Nada de eso, sin embargo, es evidente. El viejo labour ya demostró lo incapaz que era de ganar elecciones durante los 18 años anteriores de gobierno conservador, y el paso del tiempo no le ha hecho más sabio, sino más gruñón. A mayor abundamiento, el primer ministro, si no ha cumplido todo lo prometido, puesto que su nueva sociedad sigue siendo tan desigualitaria como la anterior, se ha movido con inteligencia y destreza: ha dotado de parlamentos a Escocia y Gales; ha comenzado el remate de la cataléptica Cámara de los Lores; tiene al alcance de la mano la paz en Irlanda del Norte, y está gastando más en educación que ningún Gobierno anterior que se recuerde. En último término, el propio Livingstone puede ser, si le place, un genuino representante del laborismo histórico o del budismo zen, pero, básicamente, es un populista, eso sí, antiguo, ocurrente, natural, verdadero reposo y distracción para el votante, pero no el futuro renovador de nada.

El cansancio que, quizá, experimenta una parte de la opinión podría tener más que ver con la cosmética que con la política, caso de que no sea todo lo mismo. El entusiasmo gazmoño de Blair, el fervor con el que predica su nueva sociedad, la virtual invocación de que él es el siglo XXI en persona, aunque sean sentimientos probablemente sinceros, constituyen también una representación de difícil sostenimiento; demasiados bises, entradas y salidas de escena, interminable e indescifrable coquetería sobre si quiere jugar la carta europea o sólo epatar al continente como vendedor de una nueva Britannia inc.

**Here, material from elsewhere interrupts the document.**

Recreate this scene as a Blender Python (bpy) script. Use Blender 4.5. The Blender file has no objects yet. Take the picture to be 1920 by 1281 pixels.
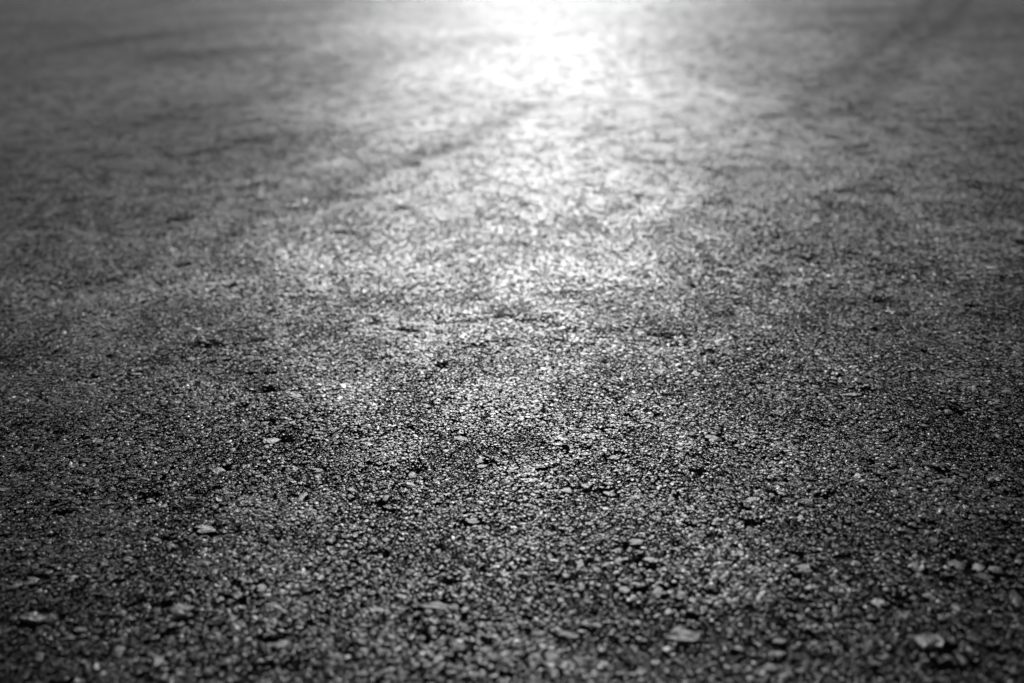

Y, aunque Blair sea capaz de mantener el tipo, incluso en su nuevo papel de padre madurito en que se va a convertir dentro de poco, el público puede sentirse ya algo extenuado del guión de esta nueva comedia de costumbres.

El líder laborista, con su equipo de spin doctors -spin, el efecto que coge la bola en ciertos deportes-, que podría traducirse como hechiceros de la imagen, es tan TOTAL que puede hacer añorar a un público avezado el rabillo escéptico del ojo de Harold Wilson, la zafia cólera que casi humanizaba a Thatcher, la reserva jovial de MacMillan, o hasta el tedio laborioso de John Major. Por ello, en vez de tratar de explicar la tercera vía, lo que no es fácil porque la tercera vía es su propio espectáculo, Blair podría conformarse con reconocer que lo que está haciendo es tratar de gobernar eficazmente a su país desde un centro-derecha compasivo, pero sin pretender dar su nombre al futuro.